Quote the listing in full, exactly as given, minus any pictures.

⁂

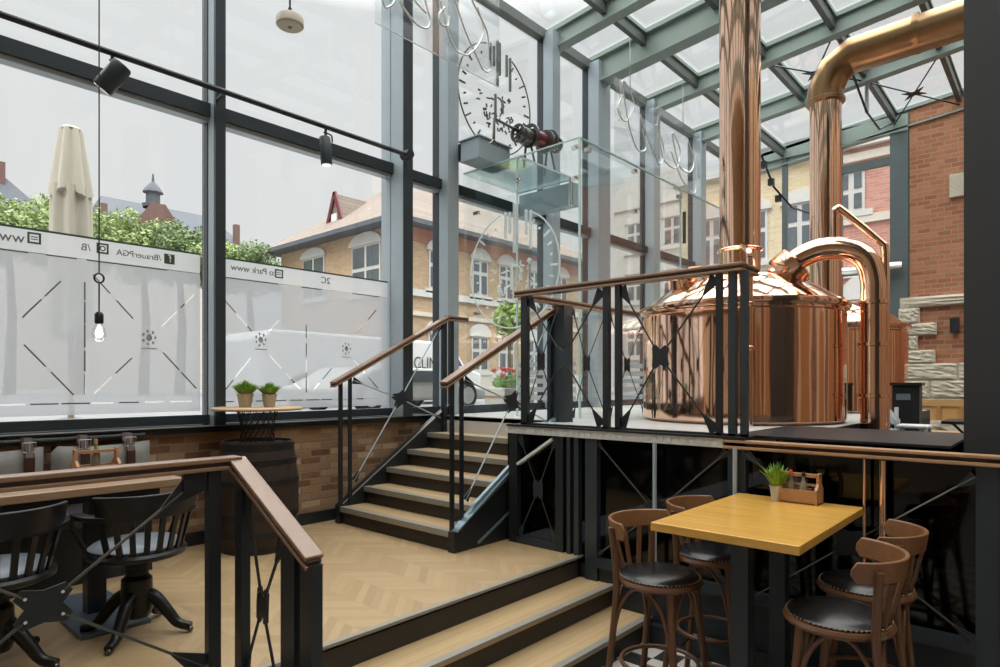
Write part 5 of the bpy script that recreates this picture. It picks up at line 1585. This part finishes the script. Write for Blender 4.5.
# van, car, planters outside the door
def wheels(t, pts, r):
    for x, y in pts:
        w_ = MB().lathe([(0, -0.09), (r * 0.9, -0.09), (r, -0.06), (r, 0.06), (r * 0.9, 0.09), (0, 0.09)], (x, y, 1.28 + r), 24, Matrix.Rotation(PI / 2, 3, 'X')).build('wheel', M['leather'], t, smooth=40)
        MB().lathe([(0, -0.095), (r * 0.6, -0.095), (r * 0.6, 0.095), (0, 0.095)], (x, y, 1.28 + r), 16, Matrix.Rotation(PI / 2, 3, 'X')).build('hub_cap', M['zinc'], w_, smooth=40)
vn = thing('delivery_van', 'white delivery van with dark lettering parked outside the stair window', 'van', (7.6, 10.9, 1.28))
MB().prism([(5.2, 10.1, 1.55), (9.35, 10.1, 1.55), (9.42, 10.1, 1.9), (9.35, 10.1, 2.62), (5.4, 10.1, 2.66), (5.2, 10.1, 2.5)], (0, 1.7, 0)).build('body', M['white'], vn, bevel=0.05)
MB().prism([(9.36, 10.14, 1.55), (10.6, 10.14, 1.55), (10.62, 10.14, 1.95), (10.1, 10.14, 2.1), (9.7, 10.14, 2.6), (9.36, 10.14, 2.62)], (0, 1.62, 0)).build('cab', M['white'], vn, bevel=0.05)
MB().prism([(9.5, 10.13, 2.12), (9.98, 10.13, 2.12), (9.7, 10.13, 2.5), (9.5, 10.13, 2.5)], (0, 1.64, 0)).build('cab_window', M['pane'], vn)
wheels(vn, ((6.0, 10.15), (9.7, 10.15), (6.0, 11.7), (9.7, 11.7)), 0.32)
text('lettering', 'CLIMA', M['inkd'], (8.92, 10.06, 2.14), 0.36, 0, vn, sx=0.8)
text('lettering', 'service', M['ink'], (8.72, 10.06, 1.80), 0.12, 0, vn)
cr = thing('silver_car', 'silver parked car low in the stair window in front of the van', 'car', (6.6, 8.3, 1.28))
MB().prism([(5.0, 7.6, 1.45), (8.2, 7.6, 1.45), (8.25, 7.6, 1.62), (7.4, 7.6, 1.72), (6.9, 7.6, 1.96), (5.7, 7.6, 1.97), (5.2, 7.6, 1.72), (4.95, 7.6, 1.65)], (0, 1.5, 0)).build('body', M['zinc'], cr, bevel=0.05)
MB().prism([(5.45, 7.58, 1.74), (7.15, 7.58, 1.74), (6.85, 7.58, 1.92), (5.75, 7.58, 1.92)], (0, 1.54, 0)).build('side_window', M['pane'], cr)
wheels(cr, ((5.6, 7.66), (7.6, 7.66), (5.6, 9.0), (7.6, 9.0)), 0.24)
lr = thing('laurel_tree', 'round clipped laurel standard in a pot outside the vestibule', 'potted tree', (7.9, 6.9, 1.28))
MB().lathe([(0, 1.28), (0.2, 1.28), (0.26, 1.72), (0.24, 1.72), (0, 1.68)], (7.9, 6.9, 0), 24).build('pot', M['zinc'], lr, smooth=40)
MB().cyl((7.9, 6.9, 1.68), (7.9, 6.9, 2.6), 0.025, 8).build('stem', M['bark'], lr)
MB().leaves((7.9, 6.9, 2.76), (0.30, 0.30, 0.34), 700, 0.06, 0.3).build('crown', M['laurel'], lr)
fp = thing('flower_planter', 'wooden planter of red geraniums outside the vestibule', 'planter', (6.75, 5.93, 1.28))
B(6.45, 7.1, 5.72, 6.1, 1.28, 1.66).build('box', M['palestone'], fp, bevel=0.01)
for z in (1.40, 1.53):
    B(6.44, 7.11, 5.71, 6.11, z, z + 0.02).build('slat', M['boxwood'], fp)
MB().leaves((6.78, 5.91, 1.74), (0.34, 0.20, 0.13), 420, 0.045, 0.2).build('leaves', M['grass'], fp)
m = MB()
for k in range(12):
    c = (random.uniform(6.5, 7.05), random.uniform(5.75, 6.05), random.uniform(1.82, 1.94))
    m.leaves(c, (0.045, 0.045, 0.035), 40, 0.02, 0.2)
m.build('flowers', M['red'], fp)

# ------------------------------------------------------------------ light
wd = bpy.data.worlds.new('overcast_sky')
sc.world = wd
wd.use_nodes = True
nt = wd.node_tree
nt.nodes.clear()
out = nd(nt, 'ShaderNodeOutputWorld')
bg = nd(nt, 'ShaderNodeBackground')
tc = nd(nt, 'ShaderNodeTexCoord')
sp = nd(nt, 'ShaderNodeSeparateXYZ')
nt.links.new(tc.outputs['Generated'], sp.inputs[0])
cr_ = nd(nt, 'ShaderNodeValToRGB')
els = cr_.color_ramp.elements
els[0].position = 0.0
els[0].color = (0.099, 0.099, 0.100, 1)
els[1].position = 1.0
els[1].color = (0.78, 0.78, 0.78, 1)
e_ = els.new(0.5)
e_.color = (0.101, 0.101, 0.102, 1)
e_ = els.new(0.66)
e_.color = (0.60, 0.60, 0.60, 1)
nt.links.new(sp.outputs[2], cr_.inputs[0])
nt.links.new(cr_.outputs[0], bg.inputs[0])
bg.inputs[1].default_value = 8.0
nt.links.new(bg.outputs[0], out.inputs[0])

def lamp(kind, name, loc, energy, color, target=None, **kw):
    l = bpy.data.lights.new(name, kind)
    l.energy = energy
    l.color = color
    for k, v in kw.items():
        setattr(l, k, v)
    o = bpy.data.objects.new(name, l)
    COL.objects.link(o)
    o.location = loc
    if target is not None:
        o.rotation_euler = (V(target) - V(loc)).to_track_quat('-Z', 'Y').to_euler()
    return o

# ------------------------------------------------------------------ camera
cam = bpy.data.cameras.new('camera')
cam.sensor_width = 36
cam.lens = 36 * 630 / 1000
cam.shift_y = (383.6 - 333.5) / 1000
cam.clip_start = 0.05
cam.clip_end = 400
co = bpy.data.objects.new('camera', cam)
COL.objects.link(co)
co.location = (0, 0, 1.72)
co.rotation_euler = (PI / 2, 0, math.radians(42.0 - 90.0))
sc.camera = co

sc.view_settings.view_transform = 'Standard'
sc.view_settings.look = 'None'
sc.view_settings.gamma = 1
sc.view_settings.use_curve_mapping = False
sc.view_settings.exposure = 0.0
sc.cycles.use_denoising = True
sc.cycles.max_bounces = 10
sc.cycles.diffuse_bounces = 4
sc.cycles.glossy_bounces = 6
sc.cycles.transparent_max_bounces = 24
sc.cycles.transmission_bounces = 6
sc.cycles.sample_clamp_indirect = 8
sc.cycles.caustics_reflective = False
sc.cycles.caustics_refractive = False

⁂

CORRECT ANSWER:
Write part 5 of the bpy script that recreates this picture. It picks up at line 1585. This part finishes the script. Write for Blender 4.5.
# van, car, planters outside the door
def wheels(t, pts, r):
    for x, y in pts:
        w_ = MB().lathe([(0, -0.09), (r * 0.9, -0.09), (r, -0.06), (r, 0.06), (r * 0.9, 0.09), (0, 0.09)], (x, y, 1.28 + r), 24, Matrix.Rotation(PI / 2, 3, 'X')).build('wheel', M['leather'], t, smooth=40)
        MB().lathe([(0, -0.095), (r * 0.6, -0.095), (r * 0.6, 0.095), (0, 0.095)], (x, y, 1.28 + r), 16, Matrix.Rotation(PI / 2, 3, 'X')).build('hub_cap', M['zinc'], w_, smooth=40)
vn = thing('delivery_van', 'white delivery van with dark lettering parked outside the stair window', 'van', (7.6, 10.9, 1.28))
MB().prism([(5.2, 10.1, 1.55), (9.35, 10.1, 1.55), (9.42, 10.1, 1.9), (9.35, 10.1, 2.62), (5.4, 10.1, 2.66), (5.2, 10.1, 2.5)], (0, 1.7, 0)).build('body', M['white'], vn, bevel=0.05)
MB().prism([(9.36, 10.14, 1.55), (10.6, 10.14, 1.55), (10.62, 10.14, 1.95), (10.1, 10.14, 2.1), (9.7, 10.14, 2.6), (9.36, 10.14, 2.62)], (0, 1.62, 0)).build('cab', M['white'], vn, bevel=0.05)
MB().prism([(9.5, 10.13, 2.12), (9.98, 10.13, 2.12), (9.7, 10.13, 2.5), (9.5, 10.13, 2.5)], (0, 1.64, 0)).build('cab_window', M['pane'], vn)
wheels(vn, ((6.0, 10.15), (9.7, 10.15), (6.0, 11.7), (9.7, 11.7)), 0.32)
text('lettering', 'CLIMA', M['inkd'], (8.92, 10.06, 2.14), 0.36, 0, vn, sx=0.8)
text('lettering', 'service', M['ink'], (8.72, 10.06, 1.80), 0.12, 0, vn)
cr = thing('silver_car', 'silver parked car low in the stair window in front of the van', 'car', (6.6, 8.3, 1.28))
MB().prism([(5.0, 7.6, 1.45), (8.2, 7.6, 1.45), (8.25, 7.6, 1.62), (7.4, 7.6, 1.72), (6.9, 7.6, 1.96), (5.7, 7.6, 1.97), (5.2, 7.6, 1.72), (4.95, 7.6, 1.65)], (0, 1.5, 0)).build('body', M['zinc'], cr, bevel=0.05)
MB().prism([(5.45, 7.58, 1.74), (7.15, 7.58, 1.74), (6.85, 7.58, 1.92), (5.75, 7.58, 1.92)], (0, 1.54, 0)).build('side_window', M['pane'], cr)
wheels(cr, ((5.6, 7.66), (7.6, 7.66), (5.6, 9.0), (7.6, 9.0)), 0.24)
lr = thing('laurel_tree', 'round clipped laurel standard in a pot outside the vestibule', 'potted tree', (7.9, 6.9, 1.28))
MB().lathe([(0, 1.28), (0.2, 1.28), (0.26, 1.72), (0.24, 1.72), (0, 1.68)], (7.9, 6.9, 0), 24).build('pot', M['zinc'], lr, smooth=40)
MB().cyl((7.9, 6.9, 1.68), (7.9, 6.9, 2.6), 0.025, 8).build('stem', M['bark'], lr)
MB().leaves((7.9, 6.9, 2.76), (0.30, 0.30, 0.34), 700, 0.06, 0.3).build('crown', M['laurel'], lr)
fp = thing('flower_planter', 'wooden planter of red geraniums outside the vestibule', 'planter', (6.75, 5.93, 1.28))
B(6.45, 7.1, 5.72, 6.1, 1.28, 1.66).build('box', M['palestone'], fp, bevel=0.01)
for z in (1.40, 1.53):
    B(6.44, 7.11, 5.71, 6.11, z, z + 0.02).build('slat', M['boxwood'], fp)
MB().leaves((6.78, 5.91, 1.74), (0.34, 0.20, 0.13), 420, 0.045, 0.2).build('leaves', M['grass'], fp)
m = MB()
for k in range(12):
    c = (random.uniform(6.5, 7.05), random.uniform(5.75, 6.05), random.uniform(1.82, 1.94))
    m.leaves(c, (0.045, 0.045, 0.035), 40, 0.02, 0.2)
m.build('flowers', M['red'], fp)

# ------------------------------------------------------------------ light
wd = bpy.data.worlds.new('overcast_sky')
sc.world = wd
wd.use_nodes = True
nt = wd.node_tree
nt.nodes.clear()
out = nd(nt, 'ShaderNodeOutputWorld')
bg = nd(nt, 'ShaderNodeBackground')
tc = nd(nt, 'ShaderNodeTexCoord')
sp = nd(nt, 'ShaderNodeSeparateXYZ')
nt.links.new(tc.outputs['Generated'], sp.inputs[0])
cr_ = nd(nt, 'ShaderNodeValToRGB')
els = cr_.color_ramp.elements
els[0].position = 0.0
els[0].color = (0.099, 0.099, 0.100, 1)
els[1].position = 1.0
els[1].color = (0.78, 0.78, 0.78, 1)
e_ = els.new(0.5)
e_.color = (0.101, 0.101, 0.102, 1)
e_ = els.new(0.66)
e_.color = (0.60, 0.60, 0.60, 1)
nt.links.new(sp.outputs[2], cr_.inputs[0])
nt.links.new(cr_.outputs[0], bg.inputs[0])
bg.inputs[1].default_value = 8.0
nt.links.new(bg.outputs[0], out.inputs[0])

def lamp(kind, name, loc, energy, color, target=None, **kw):
    l = bpy.data.lights.new(name, kind)
    l.energy = energy
    l.color = color
    for k, v in kw.items():
        setattr(l, k, v)
    o = bpy.data.objects.new(name, l)
    COL.objects.link(o)
    o.location = loc
    if target is not None:
        o.rotation_euler = (V(target) - V(loc)).to_track_quat('-Z', 'Y').to_euler()
    return o

# ------------------------------------------------------------------ camera
cam = bpy.data.cameras.new('camera')
cam.sensor_width = 36
cam.lens = 36 * 630 / 1000
cam.shift_y = (383.6 - 333.5) / 1000
cam.clip_start = 0.05
cam.clip_end = 400
co = bpy.data.objects.new('camera', cam)
COL.objects.link(co)
co.location = (0, 0, 1.72)
co.rotation_euler = (PI / 2, 0, math.radians(42.0 - 90.0))
sc.camera = co

sc.view_settings.view_transform = 'Standard'
sc.view_settings.look = 'None'
sc.view_settings.gamma = 1
sc.view_settings.use_curve_mapping = False
sc.view_settings.exposure = 0.0
sc.cycles.use_denoising = True
sc.cycles.max_bounces = 10
sc.cycles.diffuse_bounces = 4
sc.cycles.glossy_bounces = 6
sc.cycles.transparent_max_bounces = 24
sc.cycles.transmission_bounces = 6
sc.cycles.sample_clamp_indirect = 8
sc.cycles.caustics_reflective = False
sc.cycles.caustics_refractive = False